WHAT THE TASK REQUIRES
For the data below, work out how many lines contain the word "script" and supply only that number.

Records with scene code
>> begin

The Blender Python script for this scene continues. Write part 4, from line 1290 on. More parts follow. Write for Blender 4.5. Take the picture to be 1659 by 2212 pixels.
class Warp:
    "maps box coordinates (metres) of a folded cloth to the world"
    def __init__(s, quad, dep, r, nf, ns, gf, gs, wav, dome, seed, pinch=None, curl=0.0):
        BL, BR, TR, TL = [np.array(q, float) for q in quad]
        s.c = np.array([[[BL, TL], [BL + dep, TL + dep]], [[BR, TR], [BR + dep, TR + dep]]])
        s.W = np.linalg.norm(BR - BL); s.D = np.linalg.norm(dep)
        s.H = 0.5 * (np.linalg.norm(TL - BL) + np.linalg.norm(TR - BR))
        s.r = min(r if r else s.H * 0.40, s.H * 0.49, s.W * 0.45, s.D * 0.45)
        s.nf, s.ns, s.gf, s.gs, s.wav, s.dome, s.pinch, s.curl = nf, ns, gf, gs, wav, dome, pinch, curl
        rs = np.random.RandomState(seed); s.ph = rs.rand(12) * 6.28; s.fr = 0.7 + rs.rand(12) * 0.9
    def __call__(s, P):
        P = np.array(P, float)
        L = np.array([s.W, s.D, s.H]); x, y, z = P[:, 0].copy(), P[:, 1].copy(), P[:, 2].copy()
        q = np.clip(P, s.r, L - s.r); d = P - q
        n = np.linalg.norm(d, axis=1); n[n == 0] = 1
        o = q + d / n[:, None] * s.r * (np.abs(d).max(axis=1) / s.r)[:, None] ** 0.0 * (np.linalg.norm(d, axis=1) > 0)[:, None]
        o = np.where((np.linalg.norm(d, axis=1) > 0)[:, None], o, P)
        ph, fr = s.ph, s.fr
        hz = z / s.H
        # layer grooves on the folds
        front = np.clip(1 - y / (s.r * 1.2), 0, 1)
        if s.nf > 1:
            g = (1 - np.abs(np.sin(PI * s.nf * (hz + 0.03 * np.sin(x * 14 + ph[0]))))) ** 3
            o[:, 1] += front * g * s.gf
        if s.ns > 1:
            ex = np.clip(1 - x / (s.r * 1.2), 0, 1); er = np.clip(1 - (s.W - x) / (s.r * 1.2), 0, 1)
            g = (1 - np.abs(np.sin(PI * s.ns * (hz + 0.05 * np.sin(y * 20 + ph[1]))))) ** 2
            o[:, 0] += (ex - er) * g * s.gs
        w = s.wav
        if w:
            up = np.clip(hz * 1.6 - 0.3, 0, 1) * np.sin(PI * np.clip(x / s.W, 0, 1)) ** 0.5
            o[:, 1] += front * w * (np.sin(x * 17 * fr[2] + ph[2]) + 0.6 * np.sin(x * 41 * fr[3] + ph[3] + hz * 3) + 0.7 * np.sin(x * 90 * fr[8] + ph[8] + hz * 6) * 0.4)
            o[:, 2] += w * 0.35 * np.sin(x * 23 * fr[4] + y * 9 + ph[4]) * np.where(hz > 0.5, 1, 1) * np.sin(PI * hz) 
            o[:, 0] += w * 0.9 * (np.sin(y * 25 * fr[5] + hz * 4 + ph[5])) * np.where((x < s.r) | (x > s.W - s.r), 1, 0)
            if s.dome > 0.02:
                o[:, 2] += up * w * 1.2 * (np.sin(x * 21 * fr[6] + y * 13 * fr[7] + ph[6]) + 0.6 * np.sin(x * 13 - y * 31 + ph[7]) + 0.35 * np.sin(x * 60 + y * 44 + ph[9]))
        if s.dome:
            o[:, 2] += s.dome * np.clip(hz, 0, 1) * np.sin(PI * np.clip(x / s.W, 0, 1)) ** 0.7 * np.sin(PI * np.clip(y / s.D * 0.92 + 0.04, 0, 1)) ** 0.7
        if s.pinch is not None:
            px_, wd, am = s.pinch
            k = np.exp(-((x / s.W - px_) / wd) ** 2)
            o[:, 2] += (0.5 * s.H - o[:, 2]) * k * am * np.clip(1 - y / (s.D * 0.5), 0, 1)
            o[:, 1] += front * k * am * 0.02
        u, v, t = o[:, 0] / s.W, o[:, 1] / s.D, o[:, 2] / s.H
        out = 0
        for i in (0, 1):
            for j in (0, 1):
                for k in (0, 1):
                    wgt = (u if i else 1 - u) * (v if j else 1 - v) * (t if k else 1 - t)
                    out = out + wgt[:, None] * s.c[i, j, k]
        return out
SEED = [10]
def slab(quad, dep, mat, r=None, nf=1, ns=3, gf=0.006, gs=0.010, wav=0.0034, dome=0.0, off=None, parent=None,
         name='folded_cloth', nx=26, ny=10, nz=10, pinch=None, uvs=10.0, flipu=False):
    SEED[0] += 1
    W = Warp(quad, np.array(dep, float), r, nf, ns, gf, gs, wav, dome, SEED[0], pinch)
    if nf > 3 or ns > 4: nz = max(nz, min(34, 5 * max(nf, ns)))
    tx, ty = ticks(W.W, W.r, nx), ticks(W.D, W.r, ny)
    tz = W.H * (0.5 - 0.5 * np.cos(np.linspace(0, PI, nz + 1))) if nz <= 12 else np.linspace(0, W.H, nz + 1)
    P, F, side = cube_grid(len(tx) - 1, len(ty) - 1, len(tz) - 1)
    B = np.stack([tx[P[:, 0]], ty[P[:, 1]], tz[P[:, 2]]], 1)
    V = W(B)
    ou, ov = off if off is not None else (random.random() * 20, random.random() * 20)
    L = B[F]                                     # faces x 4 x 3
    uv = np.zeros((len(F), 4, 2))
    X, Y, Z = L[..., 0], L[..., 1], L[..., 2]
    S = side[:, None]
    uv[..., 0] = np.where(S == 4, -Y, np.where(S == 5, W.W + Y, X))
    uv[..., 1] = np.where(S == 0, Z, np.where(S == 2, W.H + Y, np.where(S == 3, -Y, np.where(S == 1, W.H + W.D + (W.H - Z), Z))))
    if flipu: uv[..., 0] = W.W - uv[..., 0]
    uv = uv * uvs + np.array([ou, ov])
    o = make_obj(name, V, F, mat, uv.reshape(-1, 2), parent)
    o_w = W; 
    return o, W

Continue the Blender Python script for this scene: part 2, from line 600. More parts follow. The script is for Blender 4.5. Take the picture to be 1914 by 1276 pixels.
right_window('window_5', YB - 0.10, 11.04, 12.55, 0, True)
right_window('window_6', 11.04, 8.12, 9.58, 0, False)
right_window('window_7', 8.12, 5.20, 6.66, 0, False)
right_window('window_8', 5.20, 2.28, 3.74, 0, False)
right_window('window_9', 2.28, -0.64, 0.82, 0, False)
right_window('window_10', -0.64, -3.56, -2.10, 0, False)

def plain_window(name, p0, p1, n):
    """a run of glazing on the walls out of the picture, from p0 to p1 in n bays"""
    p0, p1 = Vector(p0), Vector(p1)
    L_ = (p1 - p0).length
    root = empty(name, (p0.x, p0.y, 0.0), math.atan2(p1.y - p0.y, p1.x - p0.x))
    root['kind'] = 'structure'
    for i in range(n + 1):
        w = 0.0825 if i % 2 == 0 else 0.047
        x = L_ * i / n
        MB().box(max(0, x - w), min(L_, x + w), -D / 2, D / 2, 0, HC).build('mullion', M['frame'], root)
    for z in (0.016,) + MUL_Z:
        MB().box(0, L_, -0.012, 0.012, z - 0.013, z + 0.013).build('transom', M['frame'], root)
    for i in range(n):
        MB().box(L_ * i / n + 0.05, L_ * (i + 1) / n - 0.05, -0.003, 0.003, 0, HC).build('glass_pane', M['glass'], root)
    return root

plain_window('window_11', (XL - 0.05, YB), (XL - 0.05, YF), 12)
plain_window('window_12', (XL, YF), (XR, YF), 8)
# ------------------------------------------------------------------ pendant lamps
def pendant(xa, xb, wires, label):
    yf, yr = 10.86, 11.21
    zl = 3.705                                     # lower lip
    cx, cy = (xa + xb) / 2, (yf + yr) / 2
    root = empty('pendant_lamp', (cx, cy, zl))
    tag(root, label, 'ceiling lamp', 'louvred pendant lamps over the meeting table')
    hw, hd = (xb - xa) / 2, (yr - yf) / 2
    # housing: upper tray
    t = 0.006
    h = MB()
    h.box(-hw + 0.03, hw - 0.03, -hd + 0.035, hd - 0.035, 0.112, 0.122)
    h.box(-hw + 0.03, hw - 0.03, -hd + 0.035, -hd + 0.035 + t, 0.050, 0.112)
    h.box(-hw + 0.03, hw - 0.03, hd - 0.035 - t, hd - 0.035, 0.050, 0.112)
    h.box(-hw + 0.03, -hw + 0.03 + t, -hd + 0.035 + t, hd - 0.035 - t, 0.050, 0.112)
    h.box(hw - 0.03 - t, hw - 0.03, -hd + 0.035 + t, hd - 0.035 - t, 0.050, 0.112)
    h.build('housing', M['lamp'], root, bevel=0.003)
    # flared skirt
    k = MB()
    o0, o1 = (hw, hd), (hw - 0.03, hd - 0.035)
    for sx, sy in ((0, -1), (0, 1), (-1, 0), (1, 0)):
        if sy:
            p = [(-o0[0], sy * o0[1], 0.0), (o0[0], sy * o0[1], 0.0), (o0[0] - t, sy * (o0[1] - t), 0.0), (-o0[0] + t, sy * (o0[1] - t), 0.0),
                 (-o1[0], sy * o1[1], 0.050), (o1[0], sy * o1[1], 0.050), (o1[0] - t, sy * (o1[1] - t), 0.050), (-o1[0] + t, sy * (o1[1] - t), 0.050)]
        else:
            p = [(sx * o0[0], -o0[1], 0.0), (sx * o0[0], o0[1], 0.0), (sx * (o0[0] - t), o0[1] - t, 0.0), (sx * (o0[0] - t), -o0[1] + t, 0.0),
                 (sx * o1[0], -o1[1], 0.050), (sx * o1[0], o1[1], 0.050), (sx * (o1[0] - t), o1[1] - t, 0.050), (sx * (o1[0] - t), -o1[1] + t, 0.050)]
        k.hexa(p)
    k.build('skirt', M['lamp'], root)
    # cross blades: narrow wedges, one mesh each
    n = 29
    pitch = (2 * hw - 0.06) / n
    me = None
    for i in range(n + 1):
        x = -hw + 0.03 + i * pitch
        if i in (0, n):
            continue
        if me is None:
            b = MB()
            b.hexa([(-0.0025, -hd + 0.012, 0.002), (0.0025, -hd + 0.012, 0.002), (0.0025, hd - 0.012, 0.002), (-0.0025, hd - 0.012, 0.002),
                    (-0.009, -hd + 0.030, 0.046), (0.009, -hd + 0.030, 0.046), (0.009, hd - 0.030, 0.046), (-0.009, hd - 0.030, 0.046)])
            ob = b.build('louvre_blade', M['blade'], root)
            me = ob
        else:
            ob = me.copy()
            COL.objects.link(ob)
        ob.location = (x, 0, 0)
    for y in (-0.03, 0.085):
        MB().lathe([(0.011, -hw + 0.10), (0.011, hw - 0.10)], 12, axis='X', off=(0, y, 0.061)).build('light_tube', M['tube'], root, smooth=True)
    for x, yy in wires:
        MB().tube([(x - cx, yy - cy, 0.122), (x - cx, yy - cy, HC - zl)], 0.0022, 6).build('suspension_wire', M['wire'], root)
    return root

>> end

TASK RESPONSE
2